Intelligent Traffic and High-Speed Systems: The Next Generation of Transportation

by Emma Kantrowitz
Dec 18, 2017 9:00 AM ET

CBRE Blueprint | Play of the Land

Thanks to a host of recent technological developments, the transportation industry is once again on the edge of a major transformation. Of course, the industry is no stranger to change. It hasn’t even been two centuries since the automobile was created and yet we’re already seeing bounding leaps in technology, creating advances like electric vehicles, ride-sharing services, self-driving cars and more. Today, the advances only continue to evolve—with a few precautions.

“When you factor in population growth, it’s clear that the mobility model that we have today simply will not work tomorrow. Frankly, four billion clean cars on the road are still four billion cars, and a traffic jam with no emissions is still a traffic jam,” explained Bill Ford, executive chair of the Ford Motor Company, in his 2011 TED Talk. “So if we make no changes today, what does tomorrow look like?”

Some of those changes include implementing intelligent transportation systems, or ITS, in urban areas around the world. 

“Intelligent transportation systems … includes everything from traditional traffic management systems such as data-driven dynamic signage and smart signals to innovations such as crowd-sourced traffic information,” wrote Intelligent Transportation Society of America president and CEO Regina Hopper on TheHill.com.

This new line of technology is rethinking the ways in which cars interact with each other. The GPS smartphone app that alerts you in real time when a driver up ahead gets into an accident, rerouting you around the traffic? That relies on these systems. The smart parking technology that allows drivers to check a smartphone app, showing them where there’s available parking in a certain area? That also relies on these systems. The unfolding wave of intelligent transportation technology and vehicle-to-vehicle communication can also eventually lead to the creation of safe and effective driverless cars.  
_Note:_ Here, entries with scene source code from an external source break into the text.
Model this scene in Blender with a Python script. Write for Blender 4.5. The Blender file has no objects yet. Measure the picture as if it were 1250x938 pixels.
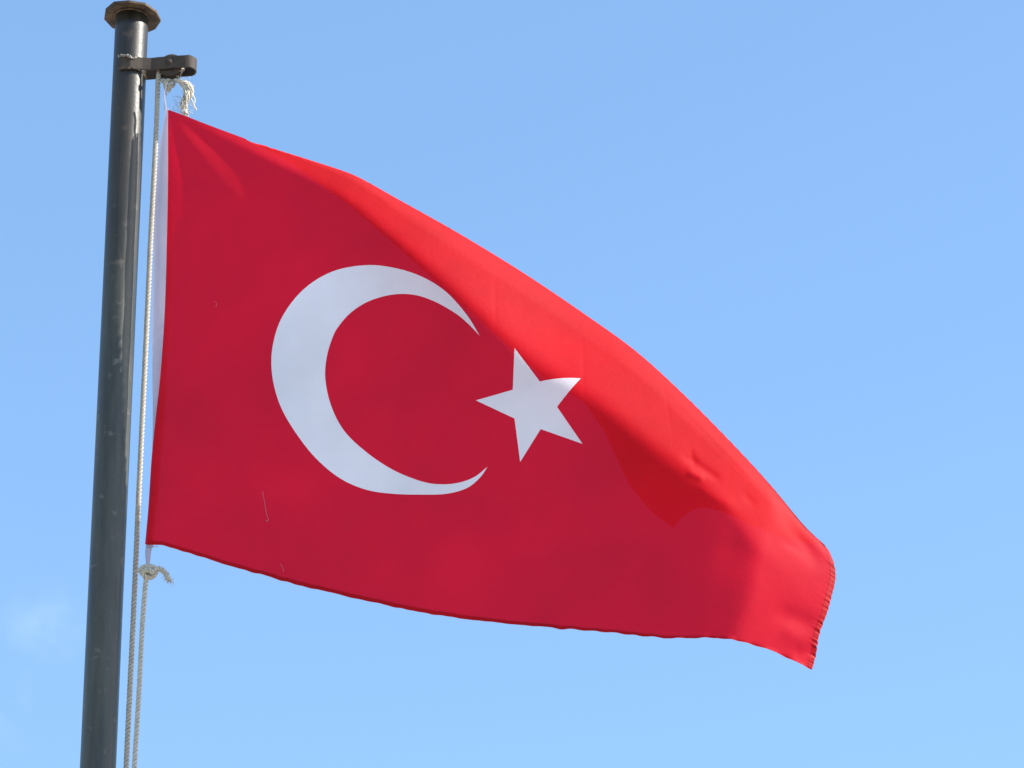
import bpy, bmesh, math, random
import numpy as np
from mathutils import Vector, Matrix, noise
from mathutils.geometry import delaunay_2d_cdt

random.seed(7); np.random.seed(7)
R = math.radians
C = bpy.context.scene.collection
S = bpy.context.scene

# ------------------------------------------------------------------ camera
TH = R(28.0); FPX = 5636.0; CAM = Vector((0, 0, 1.6))
cd = bpy.data.cameras.new('camera'); cam = bpy.data.objects.new('camera', cd); C.objects.link(cam)
cd.sensor_width = 36; cd.lens = FPX / 1250 * 36; cd.clip_end = 5000; cd.clip_start = 0.1
cam.location = CAM; cam.rotation_euler = (R(90) + TH, 0, 0)
S.camera = cam

# ------------------------------------------------------------------ light
SUN_EL, SUN_PHI = 42.0, 77.0          # phi: 90 = from the right, >90 = behind the flag
SUN_STR, SKY_STR, EXPO = 4.35, 0.12, 1.36
w = bpy.data.worlds.new('World'); S.world = w; w.use_nodes = True
nt = w.node_tree; nt.nodes.clear()
N, L = nt.nodes, nt.links
wo = N.new('ShaderNodeOutputWorld'); bg = N.new('ShaderNodeBackground'); bg.inputs[1].default_value = SKY_STR
sky = N.new('ShaderNodeTexSky'); sky.sky_type = 'NISHITA'; sky.sun_disc = False
sky.sun_elevation = R(SUN_EL); sky.sun_rotation = R(180 - SUN_PHI)
sky.air_density = 1.0; sky.dust_density = .35; sky.ozone_density = 2.5; sky.altitude = 0
# thin high cloud low on the left
tc = N.new('ShaderNodeTexCoord')
def wisp(direction, spread, scale, thr):
    dp = N.new('ShaderNodeVectorMath'); dp.operation = 'DISTANCE'
    L.new(tc.outputs['Generated'], dp.inputs[0]); dp.inputs[1].default_value = direction
    mr = N.new('ShaderNodeMapRange'); mr.interpolation_type = 'SMOOTHSTEP'
    mr.inputs[1].default_value = spread; mr.inputs[2].default_value = 0; L.new(dp.outputs['Value'], mr.inputs[0])
    nz = N.new('ShaderNodeTexNoise'); nz.inputs['Scale'].default_value = scale; nz.inputs['Detail'].default_value = 4
    nz.inputs['Roughness'].default_value = .45; L.new(tc.outputs['Generated'], nz.inputs['Vector'])
    m2 = N.new('ShaderNodeMapRange'); m2.inputs[1].default_value = thr; m2.inputs[2].default_value = thr + .3
    L.new(nz.outputs[0], m2.inputs[0])
    mu = N.new('ShaderNodeMath'); mu.operation = 'MULTIPLY'; L.new(mr.outputs[0], mu.inputs[0]); L.new(m2.outputs[0], mu.inputs[1])
    return mu
def ray(px, py):
    xr = (px - 625) / FPX; yr = (469 - py) / FPX
    return Vector((xr, math.cos(TH) - yr * math.sin(TH), math.sin(TH) + yr * math.cos(TH)))
def at(px, py, Y):
    d = ray(px, py); return CAM + d * (Y / d.y)
WISP1 = tuple(ray(55, 765).normalized()); WISP2 = tuple(ray(0, 860).normalized())
w1 = wisp(WISP1, .0125, 110, .36); w2 = wisp(WISP2, .013, 80, .38)
mx = N.new('ShaderNodeMath'); mx.operation = 'MAXIMUM'; L.new(w1.outputs[0], mx.inputs[0]); L.new(w2.outputs[0], mx.inputs[1])
sc_ = N.new('ShaderNodeMath'); sc_.operation = 'MULTIPLY'; sc_.inputs[1].default_value = .07; L.new(mx.outputs[0], sc_.inputs[0])
SKY_TINT = (.90, .985, .98, 1)
tint = N.new('ShaderNodeMix'); tint.data_type = 'RGBA'; tint.blend_type = 'MULTIPLY'; tint.inputs[0].default_value = 1
L.new(sky.outputs[0], tint.inputs[6]); tint.inputs[7].default_value = SKY_TINT
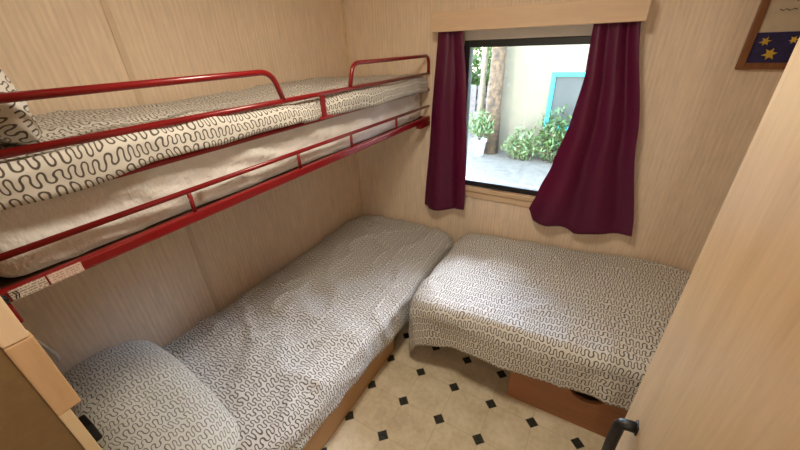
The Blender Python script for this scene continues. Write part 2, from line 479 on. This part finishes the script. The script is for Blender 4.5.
def bunk_top(x, y):
    return interp(y, [(0, 1.392), (.5, 1.390), (1.0, 1.384), (1.25, 1.392), (1.95, 1.384)]) + .012 * fz(x * 3, y * 3, 2.) - .01 * max(0, (x + 1.05) / .1) * (1 if y > .9 else .5)
def bunk_disp(a, b, d):
    pinch = math.exp(-((b - 1.035) / .06) ** 2)
    s = creases(a, b, 21.) * .8
    if d > .01: s += -.016 * pinch + .006 * fz(b * 6, a * 3, 8.)
    return s
bd = cloth('duvet', drape(XL + .012, -.926, .055, 1.962, .06, .035, bunk_top, (.03, .105, .03, .05), lambda *a: 0., bunk_disp, .014, .3, 'y', lambda x, y: interp(y, [(0, 1.02), (.25, .98), (.4, .86), (.6, .88), (.75, .78), (1.0, .78), (1.2, .9), (1.9, .9)]) if x > -1.2 else 1.), M_FAB, .010)
tag(bd, 'grey squiggle print duvet on the red upper bunk', 'duvet')

def pillow(name, size, mat, label, loc, rot, seed, rnd=.12):
    a, b, t = size
    bm = bmesh.new(); uvl = bm.loops.layers.uv.new('UVMap'); n = 30
    def P(u, v, sgn):
        fu = 1 - abs(u) ** 3.2; fv = 1 - abs(v) ** 3.2
        h = t * (max(0, fu) * max(0, fv)) ** .55
        ku = lerp(1, math.sqrt(1 - v * v / 2), rnd); kv = lerp(1, math.sqrt(1 - u * u / 2), rnd)
        w = .010 * fz(u * 2.4 + seed, v * 2.4, seed + sgn) + .005 * fz(u * 6 + seed, v * 6, seed + sgn * 3)
        e = min(1, h / (t * .4))
        return Vector((u * a * ku, v * b * kv, sgn * h + w * e))
    for sgn in (1, -1):
        us = lin(-1, 1, n)
        g = [[None] * (n + 1) for _ in range(n + 1)]
        for i, u in enumerate(us):
            for j, v in enumerate(us):
                g[i][j] = bm.verts.new(P(math.sin(u * PI / 2), math.sin(v * PI / 2), sgn))
        for i in range(n):
            for j in range(n):
                f = bm.faces.new((g[i][j], g[i + 1][j], g[i + 1][j + 1], g[i][j + 1]))
                for lp, (p, q) in zip(f.loops, ((i, j), (i + 1, j), (i + 1, j + 1), (i, j + 1))):
                    lp[uvl].uv = (math.sin(us[q] * PI / 2) * b * 1.08 + seed, math.sin(us[p] * PI / 2) * a * 1.08 + sgn)
    bmesh.ops.remove_doubles(bm, verts=bm.verts, dist=.0008)
    o = link(name, bm, mat, None, True)
    o.location = loc; o.rotation_euler = rot
    return o
tag(pillow('pillow', (.26, .19, .07), M_FAB, '', (-1.215, .150, 1.555), (math.radians(110), math.radians(0), math.radians(6)), 3., .4),
    'squiggle print pillow standing upright at the near end of the red upper bunk', 'pillow')

# ------------------------------------------------------------------ left lower bed
lb = thing('bed_base', 'brown board bed base standing below the red bunk', 'bed base', (-1.15, 1.0, 0))
link('side_panel', BX(-.778, -.760, .03, 1.16, .0, .235, .002), M_PANELL, lb)
link('end_panel', BX(XL + .004, -.778, 1.142, 1.160, .0, .235, .002), M_PANELX, lb)
link('end_panel', BX(XL + .004, -.778, .03, .048, .0, .235, .002), M_PANELX, lb)
link('platform', BX(XL + .004, -.745, .03, 1.965, .235, .253, .002), M_SLAT, lb)
link('leg', BX(-.80, -.76, 1.90, 1.94, 0, .235, .003), M_SLAT, lb)
link('leg', BX(XL + .004, XL + .044, 1.90, 1.94, 0, .235, .003), M_SLAT, lb)
def l_top(x, y):
    t = (x - XL) / .83
    z = .372 + .030 * math.sin(PI * min(1, max(0, t)) ** .9)
    z += interp(y, [(0, .0), (.3, .0), (1.2, .004), (1.8, .004), (2, -.004)])
    return z
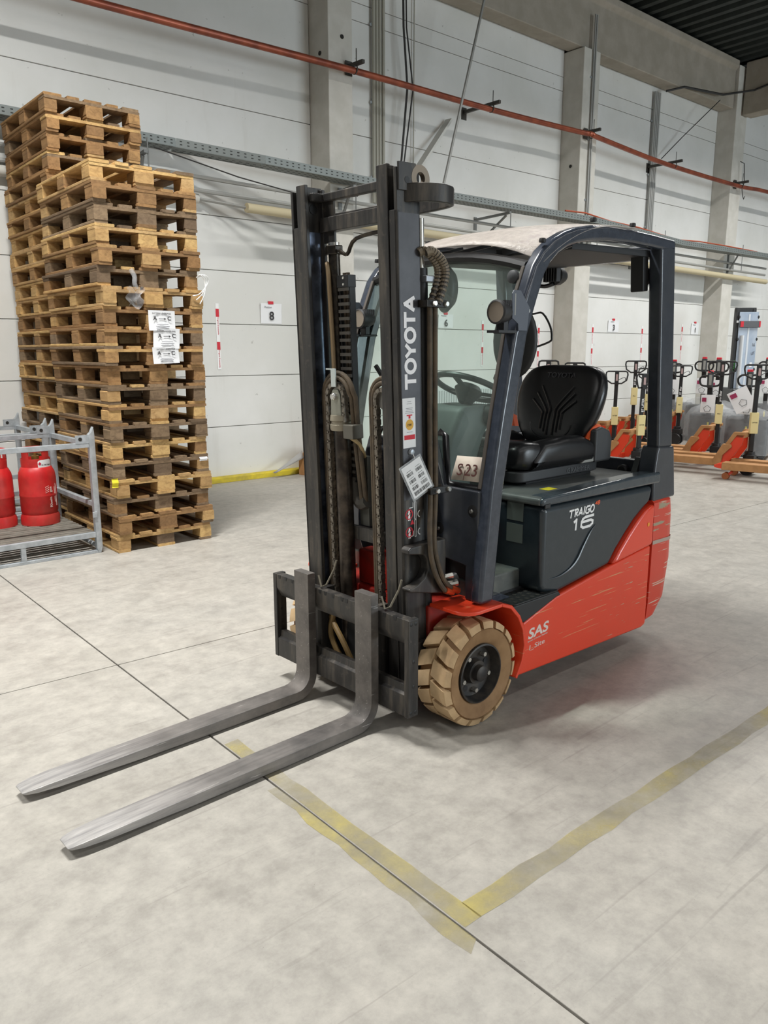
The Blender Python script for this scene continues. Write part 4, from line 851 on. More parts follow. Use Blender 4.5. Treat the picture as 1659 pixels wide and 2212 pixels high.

And that’s merely one new advancement in the transportation industry. The private sector has been a major player in the introduction of increasingly advanced tech to help spur the industry forward, but two ideas in particular have captured global attention and could impact change on a lasting scale.

The idea for the hyperloop, first introduced by Elon Musk in 2013, has spread like wildfire, launching a handful of companies looking to be the first to bring the high-speed transportation system to market. Different from a high-speed rail train, the hyperloop system autonomously transports people and freight inside fully enclosed pods through low-pressure tubes, either above or below ground, at speeds reaching nearly 700 mph. 

“With hyperloop we are not only designing a futuristic station or a very fast train, we are dealing with an entirely novel technology with the potential to completely transform how our existing cities will grow and evolve, and how new cities will be conceived and constructed,” Bjarke Ingels, Danish architect from the firm BIG and Virgin Hyperloop One partner, said in a statement, according to Gizmodo.com.

The most notable players, Virgin Hyperloop One and Hyperloop Transportation Technologies, have been racing to attract investors and city interest by demonstrating how the technology works. Virgin Hyperloop One even completed a high-speed test along a full-scale track this past July; though at top speeds of 192 mph, it only reached a fraction of the Hyperloop’s proposed speed. And recently, the original innovator might even have decided to throw his company’s hat into the ring.

“While we’re encouraged that others are making some progress, we would like to accelerate the development of this technology as fast as possible,” Elon Musk’s Boring Company, a business created to construct tunnels that would shuttle vehicles under cities, said in a statement, as reported by Bloomberg Businessweek. “We encourage and support all companies that wish to build hyperloops and we don’t intend to stop them from using the hyperloop name as long as they are truthful.” 

And speaking of The Boring Company, Musk’s other venture is already well on its way to accomplishing its mission of boring tunnels beneath Los Angeles that would use electric skates to quickly transport cars and their passengers between entry and exit locations. Eventually, the company plans to expand across the U.S., reducing overall traffic and transit time between urban destinations.

But until then, most of us will drive ourselves to and from work each day, sit in traffic and dream of the day when our car will either drive itself or we’re whisked around via futuristic tunnel systems.